#### [Work to be completed]
Take every line from the listing below that includes "runs" and copy it.

(Entries taken from a collection)
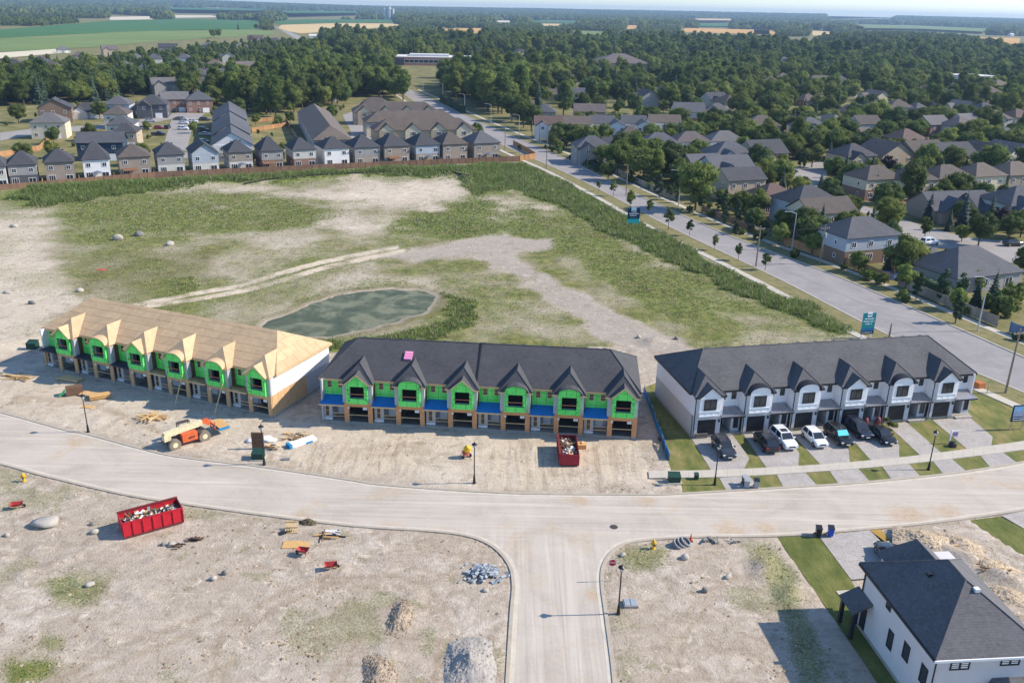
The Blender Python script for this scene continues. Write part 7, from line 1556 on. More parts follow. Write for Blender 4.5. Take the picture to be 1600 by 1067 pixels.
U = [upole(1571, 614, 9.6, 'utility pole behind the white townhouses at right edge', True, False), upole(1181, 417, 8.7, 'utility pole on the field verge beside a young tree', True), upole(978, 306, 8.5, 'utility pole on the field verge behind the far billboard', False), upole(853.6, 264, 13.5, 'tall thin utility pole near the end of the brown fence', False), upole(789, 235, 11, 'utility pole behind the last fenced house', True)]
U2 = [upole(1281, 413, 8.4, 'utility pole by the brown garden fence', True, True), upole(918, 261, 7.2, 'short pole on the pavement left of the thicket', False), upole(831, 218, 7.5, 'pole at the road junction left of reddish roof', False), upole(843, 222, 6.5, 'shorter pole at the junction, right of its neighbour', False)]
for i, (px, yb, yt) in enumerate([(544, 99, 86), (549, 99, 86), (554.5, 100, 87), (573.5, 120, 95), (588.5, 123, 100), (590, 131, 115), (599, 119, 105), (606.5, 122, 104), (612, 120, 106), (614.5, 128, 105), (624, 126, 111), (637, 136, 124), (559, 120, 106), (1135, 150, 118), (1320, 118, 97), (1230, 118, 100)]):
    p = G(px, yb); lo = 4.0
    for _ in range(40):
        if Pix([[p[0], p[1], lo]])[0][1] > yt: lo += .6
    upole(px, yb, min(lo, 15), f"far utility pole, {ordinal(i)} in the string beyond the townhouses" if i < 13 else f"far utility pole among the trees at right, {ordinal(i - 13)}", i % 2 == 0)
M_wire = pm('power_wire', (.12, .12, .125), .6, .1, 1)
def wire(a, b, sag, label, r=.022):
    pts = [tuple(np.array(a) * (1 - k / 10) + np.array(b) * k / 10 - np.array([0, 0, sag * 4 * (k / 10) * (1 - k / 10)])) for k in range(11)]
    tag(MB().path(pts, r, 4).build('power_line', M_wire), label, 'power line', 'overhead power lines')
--
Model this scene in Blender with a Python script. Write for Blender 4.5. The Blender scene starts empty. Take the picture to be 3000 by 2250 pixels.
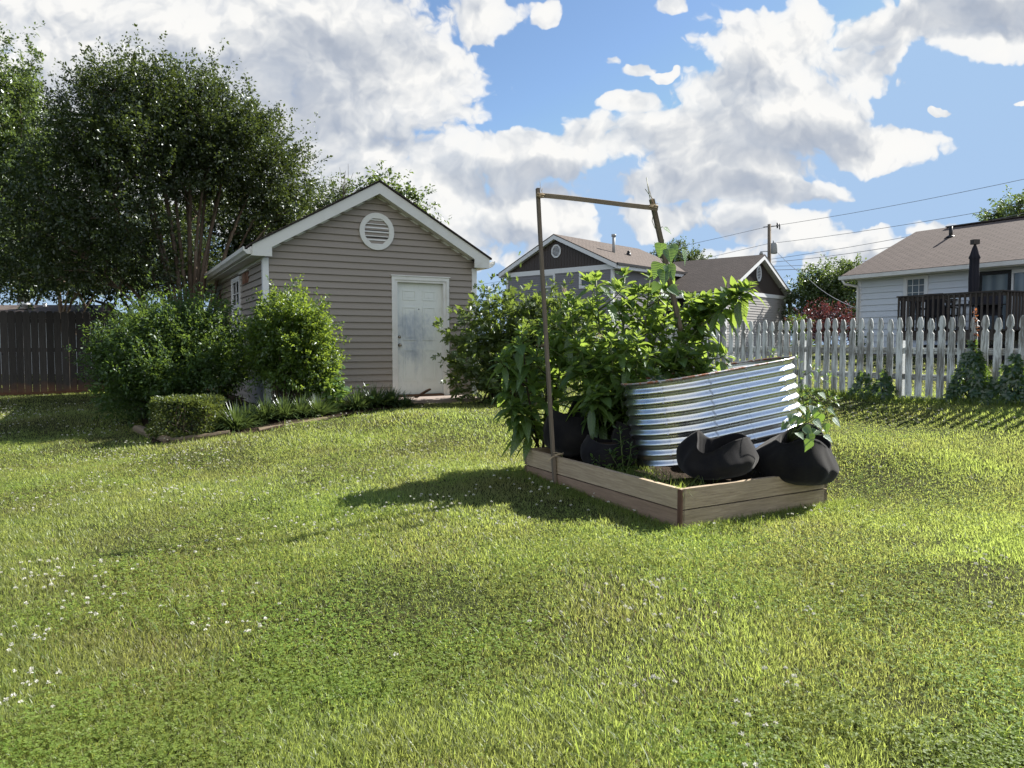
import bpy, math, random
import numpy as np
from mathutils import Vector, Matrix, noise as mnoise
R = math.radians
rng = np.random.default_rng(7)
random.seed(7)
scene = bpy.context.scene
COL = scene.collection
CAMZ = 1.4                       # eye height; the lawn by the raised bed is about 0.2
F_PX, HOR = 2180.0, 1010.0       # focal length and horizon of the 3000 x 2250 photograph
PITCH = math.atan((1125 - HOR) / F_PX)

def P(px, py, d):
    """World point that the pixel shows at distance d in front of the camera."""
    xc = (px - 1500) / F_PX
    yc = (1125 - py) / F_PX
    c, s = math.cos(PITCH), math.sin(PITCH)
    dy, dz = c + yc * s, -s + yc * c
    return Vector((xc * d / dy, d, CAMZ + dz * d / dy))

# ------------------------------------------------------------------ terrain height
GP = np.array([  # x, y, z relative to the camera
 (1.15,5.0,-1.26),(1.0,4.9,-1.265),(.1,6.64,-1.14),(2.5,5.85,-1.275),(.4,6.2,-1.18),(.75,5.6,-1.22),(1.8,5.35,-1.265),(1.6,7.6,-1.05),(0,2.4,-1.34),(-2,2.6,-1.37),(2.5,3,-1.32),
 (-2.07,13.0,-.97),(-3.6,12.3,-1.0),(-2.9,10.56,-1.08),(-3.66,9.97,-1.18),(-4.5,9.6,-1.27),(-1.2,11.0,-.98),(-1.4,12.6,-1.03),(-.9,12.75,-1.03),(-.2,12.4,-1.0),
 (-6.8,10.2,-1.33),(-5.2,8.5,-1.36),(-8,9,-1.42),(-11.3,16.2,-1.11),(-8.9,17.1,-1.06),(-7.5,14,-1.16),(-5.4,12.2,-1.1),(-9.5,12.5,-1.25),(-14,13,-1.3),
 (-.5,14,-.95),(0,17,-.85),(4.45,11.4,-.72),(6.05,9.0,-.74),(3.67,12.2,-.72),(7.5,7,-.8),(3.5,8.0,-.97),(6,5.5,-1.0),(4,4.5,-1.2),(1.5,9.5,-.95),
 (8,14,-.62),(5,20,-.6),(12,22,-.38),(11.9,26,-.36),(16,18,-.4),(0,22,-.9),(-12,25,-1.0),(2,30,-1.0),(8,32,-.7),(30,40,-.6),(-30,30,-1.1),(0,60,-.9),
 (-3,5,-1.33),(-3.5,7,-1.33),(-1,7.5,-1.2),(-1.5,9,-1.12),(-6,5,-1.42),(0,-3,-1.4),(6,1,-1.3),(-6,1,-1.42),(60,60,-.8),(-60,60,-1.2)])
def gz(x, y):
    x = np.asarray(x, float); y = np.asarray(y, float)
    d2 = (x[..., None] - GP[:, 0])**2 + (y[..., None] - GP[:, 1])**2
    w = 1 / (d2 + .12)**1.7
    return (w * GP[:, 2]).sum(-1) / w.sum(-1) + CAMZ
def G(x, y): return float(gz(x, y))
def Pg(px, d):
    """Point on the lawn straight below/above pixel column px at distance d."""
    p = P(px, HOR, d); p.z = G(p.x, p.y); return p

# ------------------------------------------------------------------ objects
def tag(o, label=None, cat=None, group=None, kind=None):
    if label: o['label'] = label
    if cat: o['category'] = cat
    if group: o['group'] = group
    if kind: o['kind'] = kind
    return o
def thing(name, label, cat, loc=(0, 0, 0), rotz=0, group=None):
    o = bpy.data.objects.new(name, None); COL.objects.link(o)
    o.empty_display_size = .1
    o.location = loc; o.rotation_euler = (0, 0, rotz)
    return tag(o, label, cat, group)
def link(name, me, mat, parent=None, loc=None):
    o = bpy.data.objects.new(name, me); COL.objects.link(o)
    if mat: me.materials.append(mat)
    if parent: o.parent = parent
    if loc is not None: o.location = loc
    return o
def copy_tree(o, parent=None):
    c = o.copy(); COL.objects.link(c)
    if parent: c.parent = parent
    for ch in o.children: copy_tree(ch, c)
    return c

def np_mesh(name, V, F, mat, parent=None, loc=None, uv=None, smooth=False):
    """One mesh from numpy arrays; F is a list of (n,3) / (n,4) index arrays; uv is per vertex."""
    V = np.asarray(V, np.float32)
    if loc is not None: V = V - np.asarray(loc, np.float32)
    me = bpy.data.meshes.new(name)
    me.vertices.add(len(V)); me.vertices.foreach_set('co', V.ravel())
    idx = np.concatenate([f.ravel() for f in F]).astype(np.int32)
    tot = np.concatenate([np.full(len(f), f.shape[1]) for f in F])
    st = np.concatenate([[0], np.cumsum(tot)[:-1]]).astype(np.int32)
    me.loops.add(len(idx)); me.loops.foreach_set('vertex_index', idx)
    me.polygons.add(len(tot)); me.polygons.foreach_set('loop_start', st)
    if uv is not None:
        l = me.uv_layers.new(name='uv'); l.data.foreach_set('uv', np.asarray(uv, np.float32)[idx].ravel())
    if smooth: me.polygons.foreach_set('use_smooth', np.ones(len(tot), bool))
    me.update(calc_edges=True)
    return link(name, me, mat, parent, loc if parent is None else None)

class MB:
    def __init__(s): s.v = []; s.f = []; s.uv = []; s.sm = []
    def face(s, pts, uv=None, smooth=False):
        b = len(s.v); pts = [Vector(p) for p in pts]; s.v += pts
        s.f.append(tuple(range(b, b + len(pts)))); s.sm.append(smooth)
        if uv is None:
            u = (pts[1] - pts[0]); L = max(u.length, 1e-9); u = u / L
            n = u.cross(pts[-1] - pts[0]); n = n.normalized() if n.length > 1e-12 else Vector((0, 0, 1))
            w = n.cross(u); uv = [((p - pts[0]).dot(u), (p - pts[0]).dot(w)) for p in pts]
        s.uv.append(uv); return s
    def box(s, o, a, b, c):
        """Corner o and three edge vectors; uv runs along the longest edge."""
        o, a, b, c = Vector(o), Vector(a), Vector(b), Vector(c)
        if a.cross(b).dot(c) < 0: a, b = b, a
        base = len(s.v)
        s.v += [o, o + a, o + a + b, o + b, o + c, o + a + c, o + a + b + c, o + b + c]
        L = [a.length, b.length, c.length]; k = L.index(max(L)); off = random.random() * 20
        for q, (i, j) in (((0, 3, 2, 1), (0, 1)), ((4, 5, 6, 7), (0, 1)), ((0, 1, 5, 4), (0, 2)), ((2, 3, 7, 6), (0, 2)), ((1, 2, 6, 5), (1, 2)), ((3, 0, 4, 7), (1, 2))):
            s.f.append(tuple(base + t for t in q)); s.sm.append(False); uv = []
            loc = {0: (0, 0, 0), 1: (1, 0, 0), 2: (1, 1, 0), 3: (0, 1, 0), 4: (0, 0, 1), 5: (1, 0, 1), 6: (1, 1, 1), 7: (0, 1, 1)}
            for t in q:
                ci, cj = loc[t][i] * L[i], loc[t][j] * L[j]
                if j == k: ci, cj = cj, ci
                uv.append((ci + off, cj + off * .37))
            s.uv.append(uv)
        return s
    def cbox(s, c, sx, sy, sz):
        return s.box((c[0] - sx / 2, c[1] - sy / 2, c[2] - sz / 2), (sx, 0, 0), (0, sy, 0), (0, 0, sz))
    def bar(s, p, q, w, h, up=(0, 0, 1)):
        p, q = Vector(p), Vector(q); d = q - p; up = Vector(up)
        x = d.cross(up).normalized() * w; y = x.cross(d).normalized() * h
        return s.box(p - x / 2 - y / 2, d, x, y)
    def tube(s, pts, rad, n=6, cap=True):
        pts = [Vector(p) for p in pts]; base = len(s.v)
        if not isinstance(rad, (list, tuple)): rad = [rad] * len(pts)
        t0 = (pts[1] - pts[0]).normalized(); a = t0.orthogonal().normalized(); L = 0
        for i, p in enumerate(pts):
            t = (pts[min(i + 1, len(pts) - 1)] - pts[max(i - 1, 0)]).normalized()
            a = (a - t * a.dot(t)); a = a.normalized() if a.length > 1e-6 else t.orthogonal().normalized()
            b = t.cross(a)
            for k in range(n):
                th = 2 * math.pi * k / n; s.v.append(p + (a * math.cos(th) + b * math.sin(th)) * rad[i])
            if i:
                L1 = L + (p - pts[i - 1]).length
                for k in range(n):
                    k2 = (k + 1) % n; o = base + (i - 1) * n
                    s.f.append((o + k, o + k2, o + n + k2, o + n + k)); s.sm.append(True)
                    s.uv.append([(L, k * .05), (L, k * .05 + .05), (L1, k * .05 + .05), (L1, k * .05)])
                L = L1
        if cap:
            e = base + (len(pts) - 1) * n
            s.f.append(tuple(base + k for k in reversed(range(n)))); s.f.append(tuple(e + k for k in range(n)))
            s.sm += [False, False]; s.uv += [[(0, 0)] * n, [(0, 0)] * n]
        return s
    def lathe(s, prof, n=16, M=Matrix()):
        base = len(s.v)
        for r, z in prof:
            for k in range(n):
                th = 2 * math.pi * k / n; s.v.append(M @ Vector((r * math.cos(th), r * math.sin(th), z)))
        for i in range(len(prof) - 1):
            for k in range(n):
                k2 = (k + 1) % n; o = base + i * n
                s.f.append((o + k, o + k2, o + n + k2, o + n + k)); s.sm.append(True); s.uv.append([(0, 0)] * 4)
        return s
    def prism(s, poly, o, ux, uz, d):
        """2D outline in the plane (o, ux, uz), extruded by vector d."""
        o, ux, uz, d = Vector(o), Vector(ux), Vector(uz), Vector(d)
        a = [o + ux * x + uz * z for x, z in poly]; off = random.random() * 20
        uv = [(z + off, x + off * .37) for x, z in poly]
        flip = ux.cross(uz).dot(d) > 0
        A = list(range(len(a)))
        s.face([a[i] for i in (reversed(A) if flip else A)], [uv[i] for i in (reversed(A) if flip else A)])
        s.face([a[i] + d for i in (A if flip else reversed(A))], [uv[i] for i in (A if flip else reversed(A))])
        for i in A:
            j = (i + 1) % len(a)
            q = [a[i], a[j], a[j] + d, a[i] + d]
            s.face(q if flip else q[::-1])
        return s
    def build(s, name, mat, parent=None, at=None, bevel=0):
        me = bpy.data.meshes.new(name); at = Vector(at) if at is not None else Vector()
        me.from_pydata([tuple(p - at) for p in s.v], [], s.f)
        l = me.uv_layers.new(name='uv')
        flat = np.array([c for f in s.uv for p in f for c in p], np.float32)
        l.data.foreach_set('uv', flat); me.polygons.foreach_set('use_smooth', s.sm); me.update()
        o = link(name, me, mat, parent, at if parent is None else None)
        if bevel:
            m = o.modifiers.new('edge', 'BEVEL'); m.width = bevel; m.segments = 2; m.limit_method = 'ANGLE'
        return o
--
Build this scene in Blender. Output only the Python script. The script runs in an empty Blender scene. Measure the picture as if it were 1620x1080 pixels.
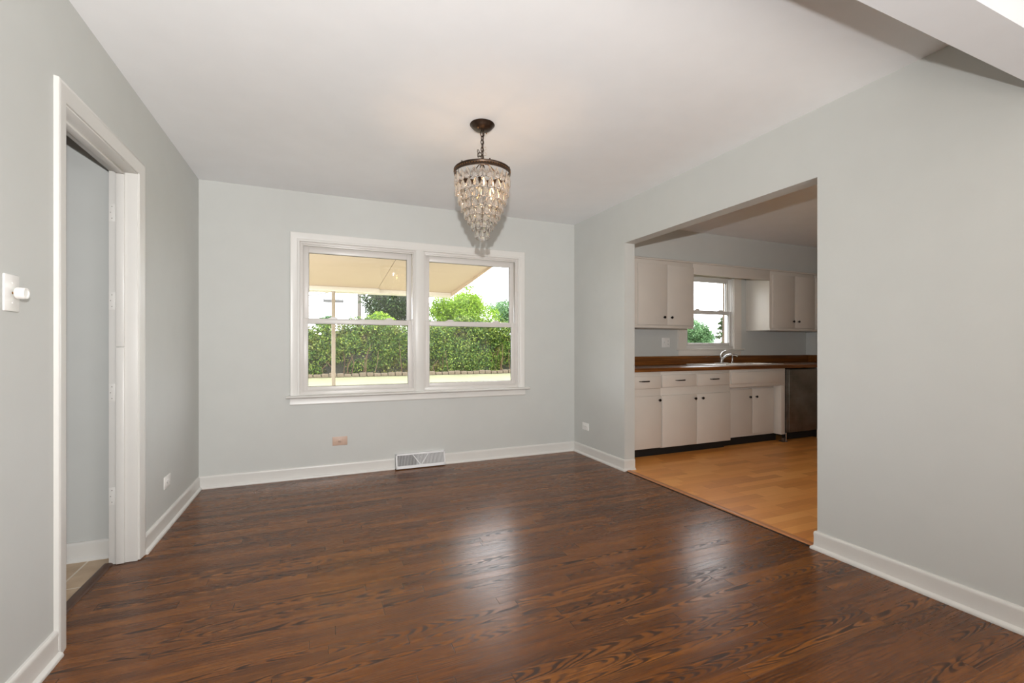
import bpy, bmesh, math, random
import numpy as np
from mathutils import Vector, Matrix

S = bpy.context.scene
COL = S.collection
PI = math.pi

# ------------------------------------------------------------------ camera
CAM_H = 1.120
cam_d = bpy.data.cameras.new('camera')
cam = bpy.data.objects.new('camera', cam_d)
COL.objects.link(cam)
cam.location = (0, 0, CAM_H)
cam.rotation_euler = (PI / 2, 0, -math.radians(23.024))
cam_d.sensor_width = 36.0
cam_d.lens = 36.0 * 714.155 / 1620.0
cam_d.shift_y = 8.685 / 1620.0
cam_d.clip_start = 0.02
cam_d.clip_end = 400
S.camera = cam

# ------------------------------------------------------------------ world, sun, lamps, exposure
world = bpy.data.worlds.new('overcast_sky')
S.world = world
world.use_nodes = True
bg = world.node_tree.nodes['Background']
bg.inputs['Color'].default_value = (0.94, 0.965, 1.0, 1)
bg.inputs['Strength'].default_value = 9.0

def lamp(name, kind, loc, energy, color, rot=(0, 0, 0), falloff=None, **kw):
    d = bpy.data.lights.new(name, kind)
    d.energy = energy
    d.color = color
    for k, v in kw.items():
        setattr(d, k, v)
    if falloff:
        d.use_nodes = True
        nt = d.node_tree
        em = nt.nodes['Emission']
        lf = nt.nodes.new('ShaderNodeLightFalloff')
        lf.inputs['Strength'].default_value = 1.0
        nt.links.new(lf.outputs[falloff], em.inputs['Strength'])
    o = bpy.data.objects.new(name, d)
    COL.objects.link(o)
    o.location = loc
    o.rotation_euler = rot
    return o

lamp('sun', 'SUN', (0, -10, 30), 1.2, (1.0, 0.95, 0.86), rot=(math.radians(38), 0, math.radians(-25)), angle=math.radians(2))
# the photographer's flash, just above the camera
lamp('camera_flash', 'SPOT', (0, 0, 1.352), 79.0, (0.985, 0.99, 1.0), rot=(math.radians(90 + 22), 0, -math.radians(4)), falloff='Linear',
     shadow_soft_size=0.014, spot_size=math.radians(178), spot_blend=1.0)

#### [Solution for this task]
        """Corner o and three edge vectors; uv runs along the longest edge."""
Build this scene in Blender. Output only the Python script. The script runs in an empty Blender scene. Measure the picture as if it were 1620x1080 pixels.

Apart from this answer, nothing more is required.